When she couldn’t take it any longer, she reported the children, whose names she didn’t know at first. Several times in the principal’s office, hiccupping from sobbing so hard, she filed reports of the incidents.
She told her parents who met several times with school officials.

“They felt like if they didn’t see it, it didn’t happen,” Lena said of the faculty and staff at Garrett.

Dr. Harris, principal of Garrett, said bullying is an important issue and was the topic of the school's second quarterly school-wide assembly this year.

"When it comes to bullying, we try to partner with the parents," Harris told South Cobb Patch.

"Usually, we try to create an environment where the student would be comfortable to tell," Harris continued.

In Kimmey's case, Harris said the school expended all its resources from teachers, counselors, grade-level administrators, school resource officers and himself to address the bullying.

"We took statements, but nothing could ever be substantiated...We pretty much do everything that we can on every level to make sure we address the issue," Harris said.

Lena and Kimmey’s father, Jack, met with some of the bullies’ parents, but it seemed to have no effect.

Eventually, Lena removed her daughter from school, and the headaches stopped. It ached to see her daughter in so much pain. The bullying affected Kimmey’s entire family.

“We are required to send our children to school, but they’re not being protected in the school system,” said Joy Wall, Kimmey’s grandmother who picked her up from school each day.

Kimmey enrolled in Cyber Academy for Homeschoolers and began working with a counselor the school had suggested. It was hard for Lena, a working-class woman who loves her children very much, to remove her daughter from school and to have someone else counseling her.

However, it’s helped.

Kimmey went back to school for the second semester of her eighth grade year.

It wasn’t easy.

She couldn’t help anticipating the bumps, the names, the slaps, but they never came.
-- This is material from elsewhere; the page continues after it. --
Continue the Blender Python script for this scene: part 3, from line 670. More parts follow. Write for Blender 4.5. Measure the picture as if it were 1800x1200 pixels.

From Bullied to Junior Miss

During that time, members of the Meals on Wheels program recommended her for the National American Miss pageant.

Her excitement was only rivaled by that of her family.

“I am so excited, and I love her so much,” Lena told South Cobb Patch before the pageant. “She’s been through some hard times in her little life.”

With the pageant, she had something to look forward to at the end of her eighth grade year.

“Kimmey found a way to like herself,” Joy said. “This pageant is building up her confidence and letting her know that she’s not a piece of trash to be thrown away. She’s a human to be liked and to be loved.”

On the first day of the two-day competition, the 183 girls from all over the state attended workshops together and got to know one another.

Kimmey was nominated by the girls as the First Runner Up for Miss Spirit, the girl who was the kindest, the most congenial, the friendliest.

Lena said before the pageant that she took Kimmey out of school because “it just got too hard,” but in doing so,  “Kimmey found out who she liked, and she liked herself.”

Turns out so do plenty of girls from all over the state of Georgia.

Kimmey didn’t need a title to show that she’s filled with spirit, and she takes it wherever she goes.

She technically wasn’t Miss Spirit, though. But spirit isn’t about technicalities. It’s about being unbroken, and for the last two years, Kimmey, with support of her family, picked up the pieces to find that she was whole.